Ревизия рукописи 68 производилась примерно в то же время, когда в очередной редакции много более разработанной на тот момент Части 1 фамилия персонажа Удашев[553]
, коннотирующая через явственные созвучия удаль, удачливость, а возможно, и победительную, неотразимую для Анны мужественность героя, начала заменяться лишенной открытой семантической экспрессии фамилией Вронский[554]. При этом персонаж «понижается» в иерархии аристократических родовых титулов: из князя[555] становится графом[556]. Под фамилией Вронский, бок о бок с Удашевым нижнего слоя, любовник Анны фигурирует и во всех вставках, сделанных в рукописи 68. Такая замена вполне соответствовала тому, как в генезисе от ранних к позднейшим редакциям излишне эксплицитные высказывания нарратива и авторские оценки подвергались затушевке, камуфлировались (тем не менее вскоре в генезисе романа персонаж вновь ненадолго станет из графа Вронского князем Удашевым)[557].Именно названные вставки впервые в сколько-нибудь развернутом черновом тексте вводят сюжетный ход: страдающий (но еще не покушающийся на самоубийство!) Вронский собирается уехать в Ташкент[558]

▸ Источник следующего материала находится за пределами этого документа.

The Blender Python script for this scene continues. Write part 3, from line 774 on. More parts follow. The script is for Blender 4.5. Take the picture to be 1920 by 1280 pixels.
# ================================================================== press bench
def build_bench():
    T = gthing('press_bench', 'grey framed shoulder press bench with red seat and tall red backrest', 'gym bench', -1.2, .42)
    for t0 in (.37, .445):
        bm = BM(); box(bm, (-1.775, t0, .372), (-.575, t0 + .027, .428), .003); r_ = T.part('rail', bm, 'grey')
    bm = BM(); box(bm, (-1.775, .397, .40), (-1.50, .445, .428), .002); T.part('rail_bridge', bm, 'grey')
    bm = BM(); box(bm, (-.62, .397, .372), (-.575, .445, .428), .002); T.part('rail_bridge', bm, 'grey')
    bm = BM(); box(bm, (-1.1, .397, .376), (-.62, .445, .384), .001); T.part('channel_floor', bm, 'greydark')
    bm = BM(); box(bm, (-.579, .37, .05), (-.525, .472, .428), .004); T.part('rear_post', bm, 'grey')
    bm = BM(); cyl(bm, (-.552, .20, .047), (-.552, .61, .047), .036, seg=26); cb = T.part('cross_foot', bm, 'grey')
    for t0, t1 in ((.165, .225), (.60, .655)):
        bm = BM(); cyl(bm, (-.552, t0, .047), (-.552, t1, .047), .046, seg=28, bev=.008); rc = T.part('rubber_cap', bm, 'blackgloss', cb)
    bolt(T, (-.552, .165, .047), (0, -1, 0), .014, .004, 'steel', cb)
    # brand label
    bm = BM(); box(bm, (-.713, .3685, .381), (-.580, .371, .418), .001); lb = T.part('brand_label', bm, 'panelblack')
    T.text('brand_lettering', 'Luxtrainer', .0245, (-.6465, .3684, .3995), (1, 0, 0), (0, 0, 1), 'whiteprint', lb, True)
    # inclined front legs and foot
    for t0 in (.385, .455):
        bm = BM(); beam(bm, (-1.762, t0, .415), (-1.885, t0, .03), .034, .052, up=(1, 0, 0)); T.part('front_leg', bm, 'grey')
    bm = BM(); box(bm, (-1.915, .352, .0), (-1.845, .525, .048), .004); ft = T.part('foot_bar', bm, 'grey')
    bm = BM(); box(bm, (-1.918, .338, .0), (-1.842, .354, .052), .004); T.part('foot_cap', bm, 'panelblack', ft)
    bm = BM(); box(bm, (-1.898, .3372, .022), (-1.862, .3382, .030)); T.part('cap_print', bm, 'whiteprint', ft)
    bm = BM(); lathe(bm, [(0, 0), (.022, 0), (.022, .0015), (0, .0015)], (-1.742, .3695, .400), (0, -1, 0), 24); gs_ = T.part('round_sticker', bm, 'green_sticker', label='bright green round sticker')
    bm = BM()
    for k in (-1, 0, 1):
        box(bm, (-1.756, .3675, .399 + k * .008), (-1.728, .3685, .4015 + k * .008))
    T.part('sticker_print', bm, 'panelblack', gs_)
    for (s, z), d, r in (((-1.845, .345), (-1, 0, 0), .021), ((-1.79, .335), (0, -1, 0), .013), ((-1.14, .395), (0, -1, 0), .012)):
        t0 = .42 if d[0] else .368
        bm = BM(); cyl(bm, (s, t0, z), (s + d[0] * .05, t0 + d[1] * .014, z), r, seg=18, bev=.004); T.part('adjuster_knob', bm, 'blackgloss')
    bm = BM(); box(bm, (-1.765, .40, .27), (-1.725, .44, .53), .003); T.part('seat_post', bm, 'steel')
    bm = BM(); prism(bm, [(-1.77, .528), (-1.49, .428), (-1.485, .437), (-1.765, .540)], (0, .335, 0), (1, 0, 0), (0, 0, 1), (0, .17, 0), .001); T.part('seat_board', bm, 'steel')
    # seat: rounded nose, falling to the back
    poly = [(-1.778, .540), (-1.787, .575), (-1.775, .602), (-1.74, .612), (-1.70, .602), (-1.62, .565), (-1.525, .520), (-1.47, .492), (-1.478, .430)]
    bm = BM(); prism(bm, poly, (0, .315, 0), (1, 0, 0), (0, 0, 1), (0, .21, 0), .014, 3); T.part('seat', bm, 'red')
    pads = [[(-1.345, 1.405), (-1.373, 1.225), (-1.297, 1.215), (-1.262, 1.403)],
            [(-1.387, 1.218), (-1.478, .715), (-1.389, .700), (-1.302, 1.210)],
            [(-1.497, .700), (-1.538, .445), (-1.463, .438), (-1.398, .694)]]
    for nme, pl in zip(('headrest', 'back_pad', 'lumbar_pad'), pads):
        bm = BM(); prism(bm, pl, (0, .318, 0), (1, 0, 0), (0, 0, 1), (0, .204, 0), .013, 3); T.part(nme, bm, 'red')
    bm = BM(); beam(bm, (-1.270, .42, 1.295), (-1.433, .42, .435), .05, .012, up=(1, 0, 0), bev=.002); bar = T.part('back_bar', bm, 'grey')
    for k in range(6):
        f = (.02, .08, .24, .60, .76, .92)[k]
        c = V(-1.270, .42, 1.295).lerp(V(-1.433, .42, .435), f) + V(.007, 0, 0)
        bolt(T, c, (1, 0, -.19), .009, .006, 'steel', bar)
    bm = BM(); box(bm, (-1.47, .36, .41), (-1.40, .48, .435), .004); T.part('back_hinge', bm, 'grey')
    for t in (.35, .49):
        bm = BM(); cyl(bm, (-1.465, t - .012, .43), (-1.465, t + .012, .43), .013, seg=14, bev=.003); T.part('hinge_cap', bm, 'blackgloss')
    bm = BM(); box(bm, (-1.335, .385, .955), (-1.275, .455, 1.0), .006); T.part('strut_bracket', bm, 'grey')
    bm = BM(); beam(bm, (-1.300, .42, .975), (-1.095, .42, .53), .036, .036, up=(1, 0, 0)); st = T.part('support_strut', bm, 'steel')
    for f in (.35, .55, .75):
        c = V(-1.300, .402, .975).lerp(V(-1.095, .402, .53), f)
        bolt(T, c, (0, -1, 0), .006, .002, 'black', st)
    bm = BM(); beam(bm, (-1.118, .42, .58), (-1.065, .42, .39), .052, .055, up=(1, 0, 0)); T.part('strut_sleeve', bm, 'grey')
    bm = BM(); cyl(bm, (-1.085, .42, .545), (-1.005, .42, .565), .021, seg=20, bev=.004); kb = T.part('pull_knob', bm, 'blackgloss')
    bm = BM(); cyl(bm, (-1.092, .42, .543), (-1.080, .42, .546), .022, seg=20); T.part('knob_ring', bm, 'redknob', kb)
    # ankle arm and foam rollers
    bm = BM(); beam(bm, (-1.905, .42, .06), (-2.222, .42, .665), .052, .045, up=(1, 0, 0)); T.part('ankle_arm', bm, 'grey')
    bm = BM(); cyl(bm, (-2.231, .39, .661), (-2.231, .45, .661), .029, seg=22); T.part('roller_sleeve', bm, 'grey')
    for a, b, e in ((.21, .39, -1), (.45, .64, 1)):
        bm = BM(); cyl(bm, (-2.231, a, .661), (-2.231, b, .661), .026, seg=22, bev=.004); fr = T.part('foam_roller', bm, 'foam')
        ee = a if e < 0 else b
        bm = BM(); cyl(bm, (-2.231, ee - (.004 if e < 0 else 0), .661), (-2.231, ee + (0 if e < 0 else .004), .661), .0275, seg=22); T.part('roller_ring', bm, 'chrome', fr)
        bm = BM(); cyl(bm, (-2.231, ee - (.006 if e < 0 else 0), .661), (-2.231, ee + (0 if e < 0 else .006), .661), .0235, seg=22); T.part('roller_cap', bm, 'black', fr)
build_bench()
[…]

. Эта диада несчастья в любви/браке и дальнего путешествия как бегства от такого несчастья получит развитие в последующих редакциях применительно и к любовнику, и к мужу. Но для задачи настоящего раздела особенно важно то, что параллельно добавлениям Толстой производит и изъятие —«[Д]а, вот оно испытание, — думал он [Каренин], в то время как Степан Аркадьич говорил ему о подробностях процедуры развода, подробностях, которые он знал. — Да, испытание веры. Да будет воля твоя, и ударившему в правую щеку подставь левую и снимающему кафтан отдай рубашку».
В середине разговора он перебил Степана Аркадьича.
— Да, да, я беру на себя позор (это [была] левая щека), я отдаю даже сына (это была рубашка). Но… я желал бы… но… не лучше ли было ему со мной. Делай, что хочешь, я перенесу все, все. — И он закрылся руками.
Степан Аркадьич покачал головой, и сожаление о нем [
— Алексей! Поверь мне, что и я и она оценят твое великодушие. Но, видно, это была воля Божия. — Алексей Александрович замычал при слове «воля Божия». — Я брат и первый убил бы ее соблазнителя; но тут это не то, это несчастие роковое, и надо признать его, и я, признав, стараюсь помочь тебе и ей…
Между тем в маленьком кабинете о том же самом говорили между собою Удашев и Анна.
Анна, бледная и с дрожащей челюстью, смотрела на ходящего перед нею Удашева и говорила:
— Я знаю, что это было нужно, я знаю, что я сама хотела этого, но все-таки это ужасно. И я об одном умоляю тебя, сделай, чтоб я никогда не видала его после этого. Я теперь знаю, что он сделает. Он все сделает, но я уж не могу ненавидеть его, я жалею, я понимаю всю высоту его души, все его страдания.
— Скажи, что ты любишь его.
— Алексей, это жестоко то, что ты говоришь. Ты знаешь, что ты овладел мною, и я твоя, я слилась с тобой, но, ах Боже мой, зачем я не умерла, — и рыдания прервали ее голос.
Он стал на колени перед ней, целуя ее руки.
— Анна, ты сама хотела этого. Для него легче. Вели мне уничтожиться.
Она обняла его голову.
— Я только говорю, зачем я не умерла.
— Анна, ты увидишь, все пройдет, мы будем так счастливы. Любовь наша, если бы могла усилиться, усилилась бы тем преступлением, тем злом, которое мы сделали ему.
Он смотрел на нее. Она успокоилась в его близости, она взяла его руку и бессознательно гладила ею себя по щекам и волосам. Глаза ее светились, но не тем прежним бесконечно радостным жестоко светлым блеском, но задумчиво и как надежда и раскаяние.
— Он не отдаст мне Мишу [сына. —
— Это будет, и мы будем так счастливы!
— Ах, зачем я не умерла!
И без рыданий слезы текли по обеим щекам.